Tuesday, September 27, 2016

BRAMBLES: September Harvests

Industrial harvesting the norm in New Zealand

An historically early start to the 2016 premium wine grape harvest of the North Coast continues as we move into the shorter days of autumn.  Seasonally, our local bounty presents itself at local farmers markets and displays colorfully across the produce departments of our favorite markets.  Harvest annually gives each of us an attachment to our local landscape, to its rich, nurturing environment and the sustainable talents of its many dedicated local farmers. Here in Sonoma county, recent Harvest Fair Awards annually offer a marketing boost to many a small to medium sized winery; often presenting an all too brief, fleeting opportunity that can reward the tireless production efforts, the demanding work that occurred long ago in their respective local vineyards and cellars.

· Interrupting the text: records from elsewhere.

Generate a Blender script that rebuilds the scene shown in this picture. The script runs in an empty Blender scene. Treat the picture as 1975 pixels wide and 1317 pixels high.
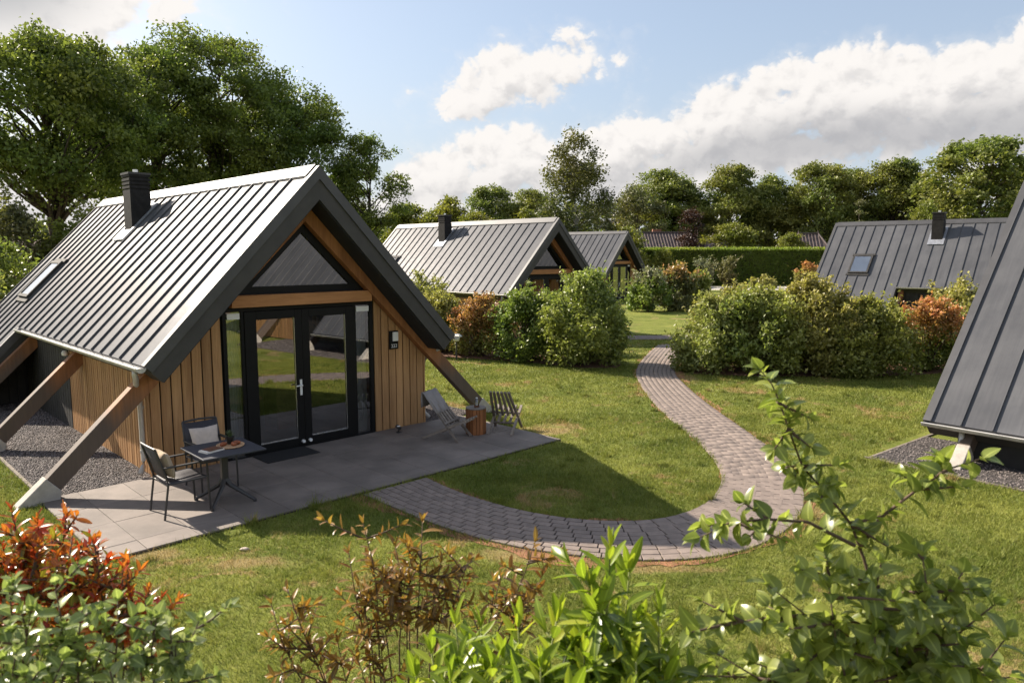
import bpy, math, random
import numpy as np
from mathutils import Vector, Matrix, Euler

R = math.radians
scene = bpy.context.scene
C = scene.collection
# ------------------------------------------------------------------ camera
cam_data = bpy.data.cameras.new('camera')
cam_data.lens = 25.77
cam_data.sensor_width = 36
cam_data.clip_start = 0.05
cam_data.clip_end = 5000
cam_data.dof.use_dof = True
cam_data.dof.focus_distance = 13.0
cam_data.dof.aperture_fstop = 4.0
cam = bpy.data.objects.new('camera', cam_data)
C.objects.link(cam)
cam.location = (0, 0, 3.0885)
cam.rotation_euler = (math.pi / 2 - 0.11925, 0, 0)
scene.camera = cam
CAM = np.array([0, 0, 3.0885])

# ------------------------------------------------------------------ light
SUN_AZ = R(-35.0 + 180)          # where the sun stands, counter-clockwise from +x
SUN_EL = R(33.8)
SUND = Vector((math.cos(SUN_AZ) * math.cos(SUN_EL), math.sin(SUN_AZ) * math.cos(SUN_EL), math.sin(SUN_EL)))
sun_data = bpy.data.lights.new('sun', 'SUN')
sun_data.energy = 5.0
sun_data.angle = R(0.55)
sun_data.color = (1.0, 0.895, 0.755)
sun = bpy.data.objects.new('sun', sun_data)
C.objects.link(sun)
sun.rotation_euler = (-SUND).to_track_quat('-Z', 'Y').to_euler()

scene.view_settings.view_transform = 'Standard'
scene.view_settings.look = 'None'
scene.view_settings.gamma = 1
scene.view_settings.use_curve_mapping = False
scene.view_settings.exposure = 1.08
scene.cycles.use_denoising = True
scene.cycles.max_bounces = 6
scene.cycles.diffuse_bounces = 3
scene.cycles.glossy_bounces = 3
scene.cycles.use_adaptive_sampling = True
scene.cycles.adaptive_threshold = 0.02
scene.cycles.transparent_max_bounces = 12
scene.cycles.sample_clamp_indirect = 6.0


# ------------------------------------------------------------------ node helper
class S:
    """a socket that can be used in arithmetic; builds Math nodes"""
    def __init__(self, nt, s):
        self.nt, self.s = nt, s

    def op(self, o, b=None, c=None, clamp=False):
        n = self.nt.nodes.new('ShaderNodeMath')
        n.operation = o
        n.use_clamp = clamp
        for i, v in enumerate((self, b, c)):
            if v is None:
                continue
            if isinstance(v, S):
                self.nt.links.new(v.s, n.inputs[i])
            else:
                n.inputs[i].default_value = v
        return S(self.nt, n.outputs[0])

    def __add__(self, b): return self.op('ADD', b)
    def __sub__(self, b): return self.op('SUBTRACT', b)
    def __mul__(self, b): return self.op('MULTIPLY', b)
    def __truediv__(self, b): return self.op('DIVIDE', b)
    def max(self, b): return self.op('MAXIMUM', b)
    def min(self, b): return self.op('MINIMUM', b)

    def smooth(self, a, b, lo=0.0, hi=1.0):
        n = self.nt.nodes.new('ShaderNodeMapRange')
        n.interpolation_type = 'SMOOTHSTEP'
        self.nt.links.new(self.s, n.inputs[0])
        for i, v in zip((1, 2, 3, 4), (a, b, lo, hi)):
            n.inputs[i].default_value = v
        return S(self.nt, n.outputs[0])


def noise(nt, vec, scale, detail=4.0, rough=0.55, dist=0.0):
    n = nt.nodes.new('ShaderNodeTexNoise')
    n.inputs['Scale'].default_value = scale
    n.inputs['Detail'].default_value = detail
    n.inputs['Roughness'].default_value = rough
    n.inputs['Distortion'].default_value = dist
    if vec is not None:
        nt.links.new(vec, n.inputs['Vector'])
    return S(nt, n.outputs[0])


def mixc(nt, fac, a, b, mode='MIX'):
    n = nt.nodes.new('ShaderNodeMix')
    n.data_type = 'RGBA'
    n.blend_type = mode
    for sock, v in ((n.inputs[0], fac), (n.inputs[6], a), (n.inputs[7], b)):
        if isinstance(v, S):
            nt.links.new(v.s, sock)
        elif hasattr(v, 'is_linked'):
            nt.links.new(v, sock)
        elif isinstance(v, (int, float)):
            sock.default_value = v
        else:
            sock.default_value = (*v, 1) if len(v) == 3 else v
    return n.outputs[2]


# ------------------------------------------------------------------ world: sky with cumulus
CLOUD_LO, CLOUD_HI = (2.1, 2.1, 2.2), (4.45, 4.28, 4.12)


def build_world():
    w = bpy.data.worlds.new('World')
    scene.world = w
    w.use_nodes = True
    nt = w.node_tree
    nt.nodes.clear()
    out = nt.nodes.new('ShaderNodeOutputWorld')
    bg = nt.nodes.new('ShaderNodeBackground')
    sky = nt.nodes.new('ShaderNodeTexSky')
    sky.sky_type = 'NISHITA'
    sky.sun_disc = False
    sky.sun_elevation = SUN_EL
    sky.sun_rotation = math.pi / 2 - SUN_AZ
    sky.altitude = 20
    sky.air_density = 1.15
    sky.dust_density = 1.6
    sky.ozone_density = 1.3
    tc = nt.nodes.new('ShaderNodeTexCoord')
    sep = nt.nodes.new('ShaderNodeSeparateXYZ')
    nt.links.new(tc.outputs['Generated'], sep.inputs[0])
    x, y, z = (S(nt, sep.outputs[i]) for i in range(3))
    az = x.op('ARCTAN2', y) * (180 / math.pi)        # degrees, 0 = +y
    el = z.op('ARCSINE') * (180 / math.pi)
    def curve(pts):
        top = nt.nodes.new('ShaderNodeFloatCurve')
        nt.links.new((az / 360.0 + 0.5).s, top.inputs['Value'])
        cv = top.mapping.curves[0]
        while len(cv.points) < len(pts):
            cv.points.new(0.5, 0.5)
        for p, (a, e) in zip(cv.points, pts):
            p.location = (a / 360 + 0.5, e / 40)
            p.handle_type = 'AUTO_CLAMPED'
        top.mapping.update()
        return S(nt, top.outputs[0]) * 40.0
    # how high the bank of cumulus reaches round the horizon, and where its flat grey base lies
    tope = curve([(-180, 13), (-120, 17), (-75, 12), (-50, 9), (-36, 8.0), (-24, 5.5), (-12, 4.0), (-9.5, 6.0), (-8, 7.4), (-5.4, 8.7), (-2.3, 9.4), (1.3, 10.0), (3.6, 9.2),
                  (7, 10.0), (9.4, 10.5), (11, 10.2), (13.2, 11.6), (18.5, 13.2), (22.6, 13.9), (27.1, 13.6), (29.0, 12.6), (30.6, 13.6), (34, 14.2), (45, 17), (70, 14), (110, 18), (150, 12), (180, 13)])
    base = curve([(-180, 6), (-120, 8), (-40, 3), (-12, 2), (-8, 4.2), (0, 4.6), (8, 5.2), (14, 6.8), (20, 7.6), (28, 7.9), (34, 7.8), (60, 6), (120, 7), (180, 6)])

    def blob(a0, e0, ra, re, tilt, A, E):
        t = R(tilt)
        dx, dy = A - a0, E - e0
        u = (dx * math.cos(t) + dy * math.sin(t)) / ra
        v = (dy * math.cos(t) - dx * math.sin(t)) / re
        return (u * u + v * v).op('SQRT') * -1.0 + 1.0, v   # 1 in the middle, 0 at the rim

    def billow(A, E, det):
        comb = nt.nodes.new('ShaderNodeCombineXYZ')
        nt.links.new(A.s, comb.inputs[0])
        nt.links.new((E * 1.25).s, comb.inputs[1])
        wn = nt.nodes.new('ShaderNodeTexNoise')
        wn.noise_dimensions = '2D'
        wn.inputs['Scale'].default_value = 0.26
        wn.inputs['Detail'].default_value = 4.0 + det
        wn.inputs['Roughness'].default_value = 0.58
        nt.links.new(comb.outputs[0], wn.inputs['Vector'])
        warp = nt.nodes.new('ShaderNodeVectorMath')
        warp.operation = 'MULTIPLY_ADD'
        nt.links.new(wn.outputs['Color'], warp.inputs[0])
        warp.inputs[1].default_value = (3.0, 3.0, 0)
        nt.links.new(comb.outputs[0], warp.inputs[2])
        vo = nt.nodes.new('ShaderNodeTexVoronoi')
        vo.voronoi_dimensions = '2D'
        vo.feature = 'F1'
        vo.normalize = True
        vo.inputs['Scale'].default_value = 0.42
        vo.inputs['Detail'].default_value = det
        vo.inputs['Roughness'].default_value = 0.55
        vo.inputs['Lacunarity'].default_value = 2.2
        nt.links.new(warp.outputs[0], vo.inputs['Vector'])
        return S(nt, wn.outputs[0]) - 0.5 + (S(nt, vo.outputs['Distance']) * -1.0 + 0.33) * 0.85

    def field(A, E, n):
        frac = (tope - E) / (tope - base)
        bank = ((tope - E) / 3.2).min(0.46) - frac.smooth(0.95, 1.5, 0.0, 0.42)
        small, sv = blob(0.4, 12.9, 7.0, 2.5, 14, A, E)
        left, lv = blob(-33.5, 16.2, 10.5, 4.6, 6, A, E)
        tuft, _ = blob(-24.8, 15.6, 1.9, 1.2, 25, A, E)
        high = noise(nt, tc.outputs['Generated'], 2.2, 3.0, 0.5) * 3.0 - 1.75
        high = high * E.smooth(24, 34) - E.smooth(20, 26, 0.0, 0.05)
        f = bank.max(small * 0.75).max(left * 0.9).max(tuft * 0.45).max(high.min(0.4) - E.smooth(22, 26, 0.8, 0.0))
        return f.max(-0.8) + n * 1.15, frac, sv, lv

    n0 = billow(az, el, 2.0)
    n1 = billow(az - 0.35, el + 0.75, 1.0)                # looked up towards the sun: lit or not
    f0, frac, sv, lv = field(az, el, n0)
    cover = f0.smooth(-0.02, 0.26)
    cover = cover.max(f0.smooth(-0.30, 0.25) * 0.22)
    relief = (n0 - n1).smooth(-0.42, 0.25)
    under = frac.smooth(0.30, 1.0) * frac.smooth(1.05, 1.5, 1.0, 0.25) * az.smooth(-8, 24, 0.45, 1.0)
    under = under.max(sv.smooth(0.1, -0.9) * blob(0.6, 12.9, 7.5, 3.4, 15, az, el)[0].smooth(0, 0.3) * 0.5)
    light = (relief * 0.44 + 0.60) * (under * -0.66 + 1.0)
    ccol = mixc(nt, light.smooth(0.1, 0.95), CLOUD_LO, CLOUD_HI)
    grey = blob(-36, 17.0, 10.0, 5.0, 0, az, el)[0].smooth(0.0, 0.7)
    ccol = mixc(nt, grey * 0.75, ccol, (1.95, 2.0, 2.12))
    # thin veil that whitens the blue towards the horizon
    veil = el.smooth(0, 17, 0.75, 0.45)
    skyc = mixc(nt, veil, mixc(nt, 1.0, sky.outputs[0], (0.77, 0.77, 0.77), 'MULTIPLY'), (2.52, 2.83, 3.45))
    col = mixc(nt, cover, skyc, ccol)
    nt.links.new(col, bg.inputs[0])
    bg.inputs[1].default_value = 0.105
    nt.links.new(bg.outputs[0], out.inputs[0])
    w.cycles.sampling_method = 'MANUAL'
    w.cycles.sample_map_resolution = 512


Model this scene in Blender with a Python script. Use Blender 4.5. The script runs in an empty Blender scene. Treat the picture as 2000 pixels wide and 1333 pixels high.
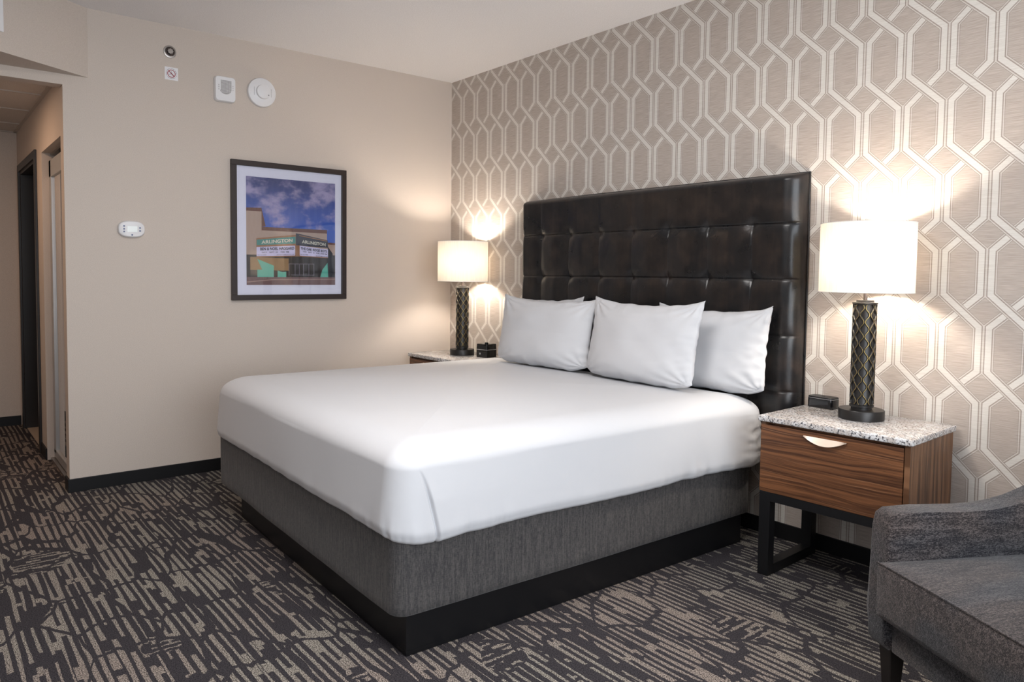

Effects from sustained drought and recent years of above average winegrape yields combine with ever increasing costs of farming to consistently challenge these local grape growers. Not only a surplus suppression of the spot market grape pricing, but also the vanguard of vineyard pests such as the european grapevine moth and the glassy-winged sharpshooter continue to keep growers ever vigilant, even as combative efforts continue in many research labs such as those of UC Davis & Fresno State.  Current mergers and real estate acquisitions now trend across much of the premium wine sector, spurred on by the rise of premium retail wine sales, allowing bigger wine companies to strengthen their positions as consumers 'trade-up'. Even as growers here increasingly move towards ecological vineyard sustainability under the sun of this unprecedented environment, our local grape farmers still continue produce some of the finest winegrapes in the world.  It is their collective efforts, this rich annual bounty that we celebrate!
Cap of red grape skins from CO2 production

With this year's early fruit set due to fair spring conditions, generally cooler nights across most regions, and a longer than average vineyard hang-time that allows the phenol and flavor developments that characterize a higher quality vintage, most growers will currently be satisfied with their results. "While crop loads are down, the vines are very focused on the remaining fruit. It should be another high quality year", according to Santa Lucia Highlands grower, Steve McIntyre.  "It's been a nice, relatively even season without extremes", noted Russian River Valley winemaker, David Ramey.
A new grape pomace hill in Carneros, Napa
As wine lovin' consumers we often pull a bottle to share, to enhance a meal or to celebrate an event.  That wine can fulfill or exceed thirst-driven expectations, it can impress our fellow tasters with its prominence or its rich complexity or its terrific value.  While it has long been simply said that great wine is made in the vineyard, in most of those bottles it is simply the rewarded efforts of September harvests.  Thank you California premium grape farmers!


Cheers & Prost!

Tasting Values:
Sherwood Estate; Sauvignon Blanc; Marlborough 2014 - a green straw hue introduces generous  aromas of green wet mop with jalapeno, then presents searing acid and lime pith extending to a long finish.

Ribeauville; Riesling Vendanges Manuelles Alsace 2015 - light golden tone offers confined aromas of under-ripe stone fruits, and then wham!; glorious body of focused acid carries stone fruits, citrus and mineral across a viscous body to a finish that I am still tasting.